United Airlines has severe pilot shortage problem
Reports from the US confirm that United Airlines is recalling additional pilots after service diasters last weekend when the airline was forced to cancel 186 flights across the U.S. because it had insufficient pilots, a situation that United pilots union had warned could happen if the airline didn’t increase staffing.
The combination of a number of factors created the pilot, including poor weather across the Atlantic seaboard, too few reserve pilots, an over ambitious schedule and contractual and safety measures that limit the number of hours pilots can fly per day and per month.
United says that it is addressing the problem and doesn’t expect the same situation to arise over the July 4 holiday weekend, having accelerated its recall of laid off pilots, while also rehiring another 125 pilots before the end of 2006, bringing the total number of pilots United will have recalled this year to 400.
The flight cancellations over the last weekend creates a new worry for US and international summer travellers buying tickets on an airline system carrying record numbers of passengers on sold-out aircraft with fewer staff at most airlines.

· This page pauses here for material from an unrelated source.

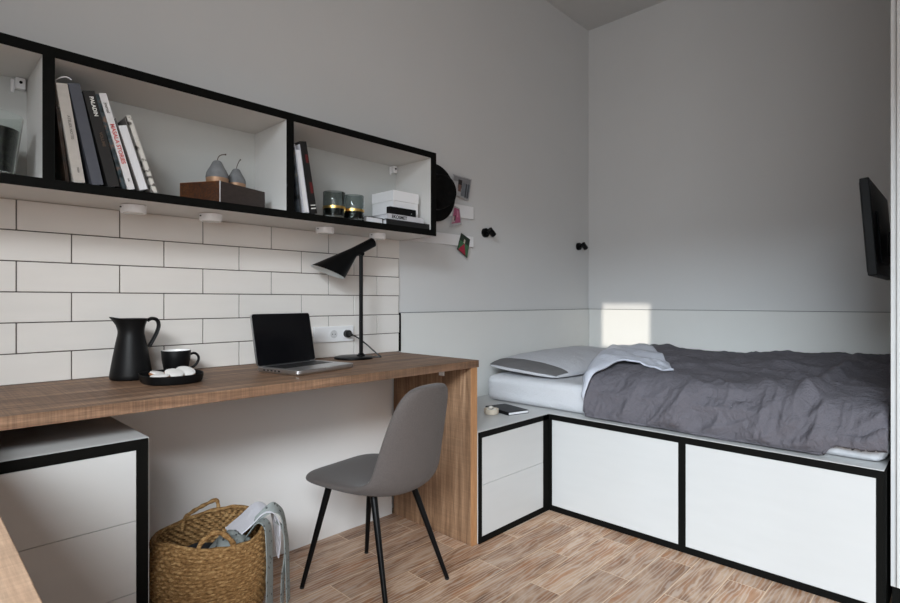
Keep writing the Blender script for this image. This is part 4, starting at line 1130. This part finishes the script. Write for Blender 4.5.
# ------------------------------------------------------------------ camera
cam = bpy.data.cameras.new('camera'); co = bpy.data.objects.new('camera', cam); COL.objects.link(co)
cam.sensor_width = 36; cam.lens = 537 / 900 * 36; cam.clip_start = .02
co.location = (0, 0, .99)
yaw = math.atan2(.6957, .7183)
co.rotation_euler = (PI / 2, 0, yaw - PI / 2)
S.camera = co

# ------------------------------------------------------------------ light
w = bpy.data.worlds.new('sky'); S.world = w; w.use_nodes = True
bg = w.node_tree.nodes['Background']; bg.inputs['Color'].default_value = (.90, .95, 1, 1); bg.inputs['Strength'].default_value = .6
def area(name, loc, rot, sx, sy, power, col, spread=180):
    l = bpy.data.lights.new(name, 'AREA'); l.shape = 'RECTANGLE'; l.size = sx; l.size_y = sy; l.energy = power; l.color = col; l.spread = math.radians(spread)
    o = bpy.data.objects.new(name, l); COL.objects.link(o); o.location = loc; o.rotation_euler = rot
    return o
# bright band of sky outside the window
def aim(loc, tgt): return (Vector(tgt) - Vector(loc)).to_track_quat('-Z', 'Y').to_euler()
# bands of bright sky above the houses opposite, seen through the window
L0 = (-6.4, -2.3, 4.3)
area('sky_daylight', L0, aim(L0, (1.2, .8, .9)), 4.6, 1.8, 1220, (.79, .91, 1))
L2 = (-3.3, -4.9, 4.7)
area('sky_daylight', L2, aim(L2, (1.2, .8, .9)), 3.8, 1.5, 900, (.90, .96, 1))
L1 = (-2.2, -1.6, 1.9)
area('sky_glow', L1, aim(L1, (1.0, 1.2, 1.7)), 3.4, 2.2, 108, (.95, .975, 1))

# low sun glinting off glass across the street, through the slot added to shape the beam, on to the wall beside the bed
sl = bpy.data.lights.new('sun_glint', 'SPOT'); sl.energy = 2000; sl.color = (1, .93, .82); sl.spot_size = math.radians(5.5); sl.spot_blend = .1; sl.shadow_soft_size = .02
so = bpy.data.objects.new('sun_glint', sl); COL.objects.link(so); so.location = (-4.5, .80, 1.35)
so.rotation_euler = aim(so.location, (XL, (VY0 + VY1) / 2, (VZ0 + VZ1) / 2))

S.view_settings.view_transform = 'Standard'; S.view_settings.look = 'None'
S.view_settings.exposure = 0; S.view_settings.gamma = 1
S.view_settings.use_curve_mapping = False
S.cycles.max_bounces = 10; S.cycles.diffuse_bounces = 6
S.cycles.caustics_reflective = False; S.cycles.caustics_refractive = False
S.cycles.sample_clamp_indirect = 6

United passengers affected by cancelled flights were stranded for hours and some days, because there simply weren’t seats available on other planes flying to their destinations.
One passenger stranded in Seattle on Sunday along with several hundred passengers whose flights had been cancelled were told to return to the airport on Wednesday, but he decided to stay a the airport and after waiting in a queue for about seven hours, managed to find him a seat on a flight to Chicago that day.
The core of the problems is that United and other U.S. carriers are trying to squeeze more flying time out of their aircraft, while using fewer pilots, so when weather delays occur the situation becomes compounded, in particular towards the end of the month due to staffing issues as pilots reach the maximum number of hours the FAA allows them to spend in cockpits and because there are insufficient reserve pilots available to manage the demand.